The broad aim of the Civil Society Coalition for Quality Basic Education (CSCQBE) has been to enhance monitoring and advocacy efforts in relation to the government’s commitment to free primary education.

Budget work was a core part of CSCQBE’s monitoring of government policy and financial commitments. It has been used to hold the government to account for its commitment to free primary education by verifying that resources allocated to primary education are sufficient to meet policy objectives, and ensuring that resources are spent as planned.

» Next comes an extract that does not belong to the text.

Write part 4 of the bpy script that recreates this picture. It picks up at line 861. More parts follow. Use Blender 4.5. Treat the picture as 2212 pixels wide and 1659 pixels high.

Findings from the education budget monitoring study showed a decrease in the percentage of the national budget allocated to education. These findings were used to lobby successfully for an increase in the education sector’s share of the national budget.


• Pre-budget analysis

• Post-budget analysis

• Annual school budget and performance monitoring


• Increase in share of national budget allocated to education

• Back-dating of pay for teachers where payments had been delayed


• Wide reach of the coalition at district and national levels

• Engagement in both district and national level budget processes


Karanga District budget advocacy

In Karonga District, members of the district education network discovered, through their annual education budget monitoring in partnership with the Coalition, that there was an inequitable distribution of teaching and learning materials (TLMs) – specifically of textbooks. Some schools had an oversupply of materials, while others did not even have textbooks. The Karonga district education network members met with the district education manager to discuss this problem. The district education manager was very sympathetic to this issue and indicated that he would discuss this with other officials and get back to the network members. He asked the members to indicate which schools had an oversupply of textbooks and which had shortages. At a later meeting with the district education manager, the manager and the network members attempted to resolve this issue by examining how they could redistribute the textbooks in an equitable manner. The textbooks were redistributed and there is now a closer partnership between the network members and the district education office.


Budget advocacy in Zomba District, Malawi

Education budget monitoring in the Zomba District found that the World Bank-funded Direct Support to Schools Project had implementation problems. Major problems included a lack of community involvement in the procurement process and the late arrival of textbooks. The Zomba District education network shared its findings with the Ministry of Education and the World Bank who agreed to support the network’s recommendations for change. The network members recommended that the district education office ensure community participation in the district budget process. This was agreed by the district education office which invited members of the network to contribute to the education budget process and to become involved in textbook procurement.